Tobacco giants in 11th-hour effort to head off standardised packaging
SIX months ahead of the intended beginning of procedures to introduce standardised packaging of tobacco to the UK the High Court in London last month heard the tobacco giants’ legal challenge to the move.
The Standardised Packaging of Tobacco Products Regulations 2015, which are due to begin taking effect from May this year, require all cigarettes to be packed in dark brown or green packs carrying health-warning photographic messages but with no brand logos and with brand names limited in size.
The regulations are set to apply to cigarette packets manufactured after May 2016. If enacted it will be illegal to sell non-standardised packs from May 2017.
The four main supplier companies in the UK tobacco market – British American Tobacco, Imperial Tobacco, Japan Tobacco International and Philip Morris International – say the new law infringes property rights and that the government could be forced to pay hundreds of millions of pounds in compensation if the move is found to be illegal.
Tobacco firms failed in a bid to have the law overturned in Australia but have said they are more confident of success in the UK because here they only need to prove that their intellectual property has been taken illegally.
Other countries, including Ireland, Hungary and France where plain packaging has been approved, are likely to watch the case carefully.

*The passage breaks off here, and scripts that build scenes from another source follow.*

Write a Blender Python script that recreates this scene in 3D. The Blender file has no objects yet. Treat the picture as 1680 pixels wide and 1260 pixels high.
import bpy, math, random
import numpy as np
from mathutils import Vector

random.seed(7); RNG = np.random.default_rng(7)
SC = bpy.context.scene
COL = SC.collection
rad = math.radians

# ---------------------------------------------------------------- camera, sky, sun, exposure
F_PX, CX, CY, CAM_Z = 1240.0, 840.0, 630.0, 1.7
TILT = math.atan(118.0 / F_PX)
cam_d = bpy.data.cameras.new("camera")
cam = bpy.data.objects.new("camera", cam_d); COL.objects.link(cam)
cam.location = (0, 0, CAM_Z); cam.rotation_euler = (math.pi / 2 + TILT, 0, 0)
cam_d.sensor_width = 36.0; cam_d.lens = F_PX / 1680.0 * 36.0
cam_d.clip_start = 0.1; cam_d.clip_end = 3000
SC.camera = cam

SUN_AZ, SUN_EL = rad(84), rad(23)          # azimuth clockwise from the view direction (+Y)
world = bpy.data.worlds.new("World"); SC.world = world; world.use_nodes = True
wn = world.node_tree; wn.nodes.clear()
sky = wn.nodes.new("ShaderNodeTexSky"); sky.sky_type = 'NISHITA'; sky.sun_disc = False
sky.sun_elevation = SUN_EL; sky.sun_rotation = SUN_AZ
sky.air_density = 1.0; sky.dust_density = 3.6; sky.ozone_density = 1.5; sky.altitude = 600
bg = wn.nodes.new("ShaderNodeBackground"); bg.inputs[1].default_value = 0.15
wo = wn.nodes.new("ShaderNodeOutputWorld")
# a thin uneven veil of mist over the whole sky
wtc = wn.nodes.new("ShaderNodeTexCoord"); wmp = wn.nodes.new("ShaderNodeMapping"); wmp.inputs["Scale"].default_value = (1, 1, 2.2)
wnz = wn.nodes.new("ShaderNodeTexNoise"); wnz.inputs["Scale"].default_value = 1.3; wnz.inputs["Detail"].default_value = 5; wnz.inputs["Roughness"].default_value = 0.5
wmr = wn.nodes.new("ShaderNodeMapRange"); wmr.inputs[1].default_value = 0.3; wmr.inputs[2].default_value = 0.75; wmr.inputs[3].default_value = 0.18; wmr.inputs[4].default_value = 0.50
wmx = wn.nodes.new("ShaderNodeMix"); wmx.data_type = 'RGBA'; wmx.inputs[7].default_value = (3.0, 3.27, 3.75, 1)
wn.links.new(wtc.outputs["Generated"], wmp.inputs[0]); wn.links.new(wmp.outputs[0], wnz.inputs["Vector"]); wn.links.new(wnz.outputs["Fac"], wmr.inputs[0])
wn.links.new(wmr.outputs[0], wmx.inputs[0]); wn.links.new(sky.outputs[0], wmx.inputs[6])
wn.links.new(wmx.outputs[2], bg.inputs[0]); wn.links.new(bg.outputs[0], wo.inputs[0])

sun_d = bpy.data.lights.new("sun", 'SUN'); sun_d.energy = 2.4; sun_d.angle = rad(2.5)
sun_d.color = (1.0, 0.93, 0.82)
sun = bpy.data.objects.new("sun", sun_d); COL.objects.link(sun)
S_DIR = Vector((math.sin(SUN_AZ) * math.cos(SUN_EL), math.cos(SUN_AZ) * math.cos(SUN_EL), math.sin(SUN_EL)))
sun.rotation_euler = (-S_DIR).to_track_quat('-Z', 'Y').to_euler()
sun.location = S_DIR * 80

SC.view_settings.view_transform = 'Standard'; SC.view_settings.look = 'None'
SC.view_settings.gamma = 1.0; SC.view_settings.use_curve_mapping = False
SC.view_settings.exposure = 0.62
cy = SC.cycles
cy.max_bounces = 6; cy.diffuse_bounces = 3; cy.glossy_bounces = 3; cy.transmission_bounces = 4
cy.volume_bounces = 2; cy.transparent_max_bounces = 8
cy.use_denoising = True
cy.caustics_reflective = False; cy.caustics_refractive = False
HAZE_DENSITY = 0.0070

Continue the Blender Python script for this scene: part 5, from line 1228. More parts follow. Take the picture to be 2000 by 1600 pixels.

At the December hearing, scheduled to last up to six days, QC for Philip Morris, Marie Demetriou said that the health secretary had failed to demonstrate that the regulations strike a fair balance between public health and the interests of the tobacco companies.
The Department of Health referred to a review by Sir Cyril Chantler in 2014 that said it was highly likely that standardised packaging would reduce the rate of children taking up smoking.
But the companies say that in Australia, the first country to have plain packaging regulations, there has been an increase in sales of black market and low-priced cigarettes but no evidence yet to show that the number of people taking up smoking has been reduced.
JTI has publicly highlighted a decision by the Department of Health in Australia to postpone the publication of a review into the effects of the changes, and says it suggests the Australian evidence could indicate failure.
A judgement from the UK hearing is expected early this year.
Picture health warnings on cigarette packets were introduced in the UK in 2008 and in April last year small shops joined large stores in being banned from displaying tobacco and related products.
In a separate legal challenge brought by Philip Morris International and BAT to the European Union Tobacco Products Directive 2, a preliminary judgement was due on 23 December, shortly after this edition of Scottish Grocer went to press.
Under EUTPD 2, from May 2016 the minimum size pack of ready-made cigarettes will be 20 sticks, the minimum size of packs of roll-your-own tobacco will be 30g, and the space on packs required to be given to pictorial health warnings will be 65%. The European directive also bans the selling of most flavoured tobacco, although menthol cigarette flavours will be legal to sell until 2020.